How math helps us understand what’s close, far, and similar, just like machines do.
The Pizza Map
Imagine you and your friend both love pizza. There are two pizza places in town: one near your school and another across the river. When you get hungry, which one do you go to? Probably the one that’s closer.
That simple choice — picking what’s closest — is something both people and computers do all the time. To make that decision, you need to understand distance.
What Is Distance?
Distance tells us how far apart two points are.
In math, we often find distance using coordinates on a grid.
If you have two points, like (1, 1) and (4, 5), you can imagine drawing a right triangle between them. The distance is the length of the triangle’s diagonal.
Using the Pythagorean theorem, you can find it like this: (Note: √ is radical root of 2, thus √4=2, √9=3, √16=4, √25=5, etc)
distance = √((x₂ – x₁)² + (y₂ – y₁)²)
In our example:
√((4 – 1)² + (5 – 1)²) = √(9 + 16) = √25 = 5
So those two points are five units apart.
Try It Yourself — The Grid Game
Draw a simple coordinate grid on paper. Pick two points and calculate the distance between them.
Try placing points farther apart or closer together and see how the numbers change.
If you want to make it more visual, plot the points on an online graphing tool like Desmos. You can even color-code “close” and “far” points.
The Idea of Space
When we measure distance between two places on a map, we’re working in two dimensions — up and across.

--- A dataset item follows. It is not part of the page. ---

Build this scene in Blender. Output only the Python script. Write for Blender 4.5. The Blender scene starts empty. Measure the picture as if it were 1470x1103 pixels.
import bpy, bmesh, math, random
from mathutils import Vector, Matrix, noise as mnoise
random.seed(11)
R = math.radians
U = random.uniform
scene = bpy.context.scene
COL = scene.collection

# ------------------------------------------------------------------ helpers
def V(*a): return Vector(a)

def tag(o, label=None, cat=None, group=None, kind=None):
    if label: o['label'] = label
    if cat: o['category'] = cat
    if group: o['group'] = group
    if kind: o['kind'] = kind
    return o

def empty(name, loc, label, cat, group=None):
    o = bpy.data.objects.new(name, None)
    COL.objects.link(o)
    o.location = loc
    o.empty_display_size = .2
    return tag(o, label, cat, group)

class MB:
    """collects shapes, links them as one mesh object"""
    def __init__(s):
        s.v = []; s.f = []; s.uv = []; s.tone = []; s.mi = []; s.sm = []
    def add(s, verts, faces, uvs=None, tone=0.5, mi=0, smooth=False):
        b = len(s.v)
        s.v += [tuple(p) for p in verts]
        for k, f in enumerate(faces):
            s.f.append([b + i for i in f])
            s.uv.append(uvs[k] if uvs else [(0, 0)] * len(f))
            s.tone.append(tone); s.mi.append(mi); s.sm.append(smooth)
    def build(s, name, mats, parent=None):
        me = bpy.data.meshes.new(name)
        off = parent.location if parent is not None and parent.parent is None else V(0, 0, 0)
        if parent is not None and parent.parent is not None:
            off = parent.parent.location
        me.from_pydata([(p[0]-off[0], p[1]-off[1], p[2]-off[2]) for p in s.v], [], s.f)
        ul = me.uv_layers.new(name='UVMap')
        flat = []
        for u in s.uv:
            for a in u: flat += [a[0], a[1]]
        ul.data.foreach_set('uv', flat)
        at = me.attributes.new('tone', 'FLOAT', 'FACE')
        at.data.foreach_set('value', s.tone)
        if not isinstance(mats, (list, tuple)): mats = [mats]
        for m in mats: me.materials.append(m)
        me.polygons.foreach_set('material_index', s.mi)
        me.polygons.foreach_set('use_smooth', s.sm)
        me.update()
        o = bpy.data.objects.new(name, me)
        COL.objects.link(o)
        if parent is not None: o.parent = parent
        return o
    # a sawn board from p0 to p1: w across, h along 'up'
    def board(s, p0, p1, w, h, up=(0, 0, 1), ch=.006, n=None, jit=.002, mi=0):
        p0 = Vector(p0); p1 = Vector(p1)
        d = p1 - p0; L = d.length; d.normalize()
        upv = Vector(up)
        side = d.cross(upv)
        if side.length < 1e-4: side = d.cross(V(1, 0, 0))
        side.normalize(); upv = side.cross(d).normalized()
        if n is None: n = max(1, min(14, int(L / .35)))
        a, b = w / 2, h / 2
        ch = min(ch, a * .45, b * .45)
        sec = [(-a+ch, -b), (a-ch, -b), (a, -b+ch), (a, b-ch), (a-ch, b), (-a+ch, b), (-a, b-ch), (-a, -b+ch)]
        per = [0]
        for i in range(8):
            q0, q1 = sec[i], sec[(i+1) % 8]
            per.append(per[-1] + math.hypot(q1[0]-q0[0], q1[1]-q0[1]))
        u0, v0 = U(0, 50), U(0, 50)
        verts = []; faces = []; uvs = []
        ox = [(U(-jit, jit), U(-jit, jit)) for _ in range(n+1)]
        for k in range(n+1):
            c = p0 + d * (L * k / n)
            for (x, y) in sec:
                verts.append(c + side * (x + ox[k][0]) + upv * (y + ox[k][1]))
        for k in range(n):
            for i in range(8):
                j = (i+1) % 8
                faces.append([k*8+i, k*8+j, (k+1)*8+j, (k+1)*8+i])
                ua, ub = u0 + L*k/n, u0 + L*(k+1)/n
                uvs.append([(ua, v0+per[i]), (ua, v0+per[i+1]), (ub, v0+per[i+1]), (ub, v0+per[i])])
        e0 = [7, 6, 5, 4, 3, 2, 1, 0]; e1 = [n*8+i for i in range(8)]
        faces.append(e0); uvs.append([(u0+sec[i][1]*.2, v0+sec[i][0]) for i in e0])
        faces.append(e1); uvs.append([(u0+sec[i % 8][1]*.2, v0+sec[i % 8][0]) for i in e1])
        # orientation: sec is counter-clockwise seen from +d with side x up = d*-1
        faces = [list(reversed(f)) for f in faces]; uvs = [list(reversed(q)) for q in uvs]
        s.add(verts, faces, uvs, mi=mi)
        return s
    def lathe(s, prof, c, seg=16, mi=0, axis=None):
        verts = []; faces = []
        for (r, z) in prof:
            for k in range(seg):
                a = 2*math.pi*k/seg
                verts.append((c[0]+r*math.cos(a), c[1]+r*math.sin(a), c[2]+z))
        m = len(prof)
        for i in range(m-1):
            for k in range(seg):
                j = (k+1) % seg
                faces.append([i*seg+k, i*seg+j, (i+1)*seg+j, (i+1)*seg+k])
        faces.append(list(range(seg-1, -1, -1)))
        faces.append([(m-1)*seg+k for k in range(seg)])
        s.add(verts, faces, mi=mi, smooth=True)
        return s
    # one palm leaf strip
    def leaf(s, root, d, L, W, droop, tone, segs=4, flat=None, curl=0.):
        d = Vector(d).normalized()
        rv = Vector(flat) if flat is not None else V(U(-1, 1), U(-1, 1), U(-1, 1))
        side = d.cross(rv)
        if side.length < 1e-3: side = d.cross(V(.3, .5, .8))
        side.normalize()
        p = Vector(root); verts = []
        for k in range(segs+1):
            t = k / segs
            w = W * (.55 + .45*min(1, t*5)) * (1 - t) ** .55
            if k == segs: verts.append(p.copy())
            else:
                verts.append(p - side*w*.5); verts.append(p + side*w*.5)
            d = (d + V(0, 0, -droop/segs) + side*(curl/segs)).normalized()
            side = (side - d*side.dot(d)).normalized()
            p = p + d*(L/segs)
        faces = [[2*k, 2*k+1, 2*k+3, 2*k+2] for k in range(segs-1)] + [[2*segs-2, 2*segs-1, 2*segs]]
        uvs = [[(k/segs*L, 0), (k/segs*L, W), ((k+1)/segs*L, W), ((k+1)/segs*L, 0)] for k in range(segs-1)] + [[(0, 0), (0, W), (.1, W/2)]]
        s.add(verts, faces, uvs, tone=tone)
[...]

But in machine learning, data often lives in spaces with many more dimensions.
For example, a computer comparing two songs might look at things like:
- Speed (tempo)
- Mood (energy)
- Instrument type
- Lyrics
Each of these acts like a new dimension. The more features we add, the higher-dimensional the “space” becomes. Machines use math to measure distance in those invisible spaces — to find what’s most similar.
The Similarity Challenge
Imagine plotting your friends on a graph based on two qualities: how much they like sports (x-axis) and how much they like reading (y-axis).
Friends who are close on the graph have similar interests.
Friends who are far apart are very different.
That’s how computers decide which movie, song, or product you might like next — by finding what’s closest to your past choices in “data space.”
Thinking Like a Data Scientist
Distance isn’t just about physical space — it’s about similarity.
When a machine says two photos look alike, or two shoppers have similar tastes, it’s using math to measure how far apart their data points are.
Closer means more similar.
Farther means less similar.
How This Connects to Machine Learning
A simple but powerful algorithm called K-Nearest Neighbors (KNN) uses this exact idea.
When you ask a computer to classify something — like whether an image shows a dog or a cat — it looks at nearby examples.
If most of the closest data points are dogs, the computer guesses “dog.”
That’s math and distance working together to help machines “recognize” things.
Takeaway Message
Distance isn’t just about where things are — it’s about how similar they are.
By measuring closeness in data, both people and machines can make smart decisions about what belongs together.
Optional Extensions
- For extra exploration, try plotting your own “interest map” — choose two hobbies and score yourself and your friends from 1 to 10 on each. Plot those points and see who ends up closest to you.
- You can also use graphing tools to visualize real-world data — like cities by temperature and rainfall — and look for clusters of similar places.